Consider a point charge q = 1.0μC, point A at distance d1 = 2.160 m from q, and point B at distance d2 = 1.200 m. If these points are diametrically opposite each other, as in the lefthand figure, what is the electric potential difference VA - VB?

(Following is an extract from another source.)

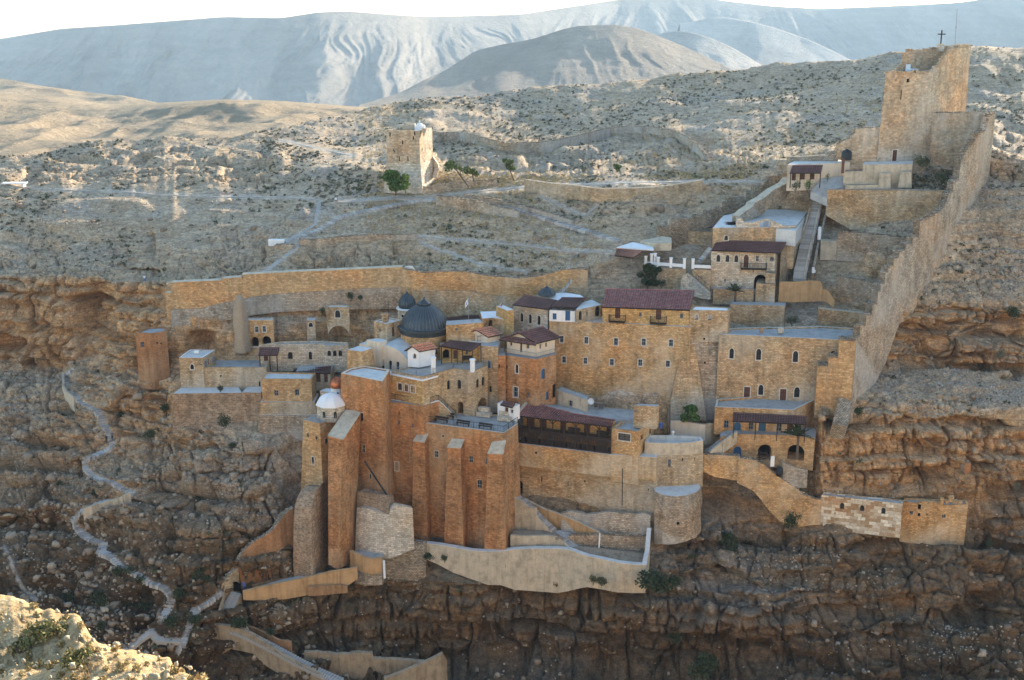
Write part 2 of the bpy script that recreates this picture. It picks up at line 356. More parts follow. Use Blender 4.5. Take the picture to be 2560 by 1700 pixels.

What is that electric potential difference if points A and B are located as in the righthand figure?

Answer 1

Use the following formula to find the electric potential.

$$ V=\frac{k q}{r} $$

Lefthand figure:

The electric potential is,

$$ \begin{aligned} V &=V_{A}-V_{B} \\ &=\frac{k q}{d_{1}}-\frac{k q}{d_{2}} \\ &=\left(9 \times 10^{9} \mathrm{Nm}^{2} / \mathrm{C}^{2}\right)\left(1 \times 10^{-6} \mathrm{C}\right)\left(\frac{1}{2.16 \mathrm{~m}}-\frac{1}{1.2 \mathrm{~m}}\right) \\ &=-3.33 \mathrm{kV} \end{aligned} $$

Righthand figure:

The electric potential is,

$$ \begin{aligned} V &=V_{A}-V_{B} \\ &=\frac{k q}{d_{1}}-\frac{k q}{d_{2}} \\ &=\left(9 \times 10^{9} \mathrm{Nm}^{2} / \mathrm{C}^{2}\right)\left(1 \times 10^{-6} \mathrm{C}\right)\left(\frac{1}{2.16 \mathrm{~m}}-\frac{1}{1.2 \mathrm{~m}}\right) \\ &=-3.33 \mathrm{kV} \end{aligned} $$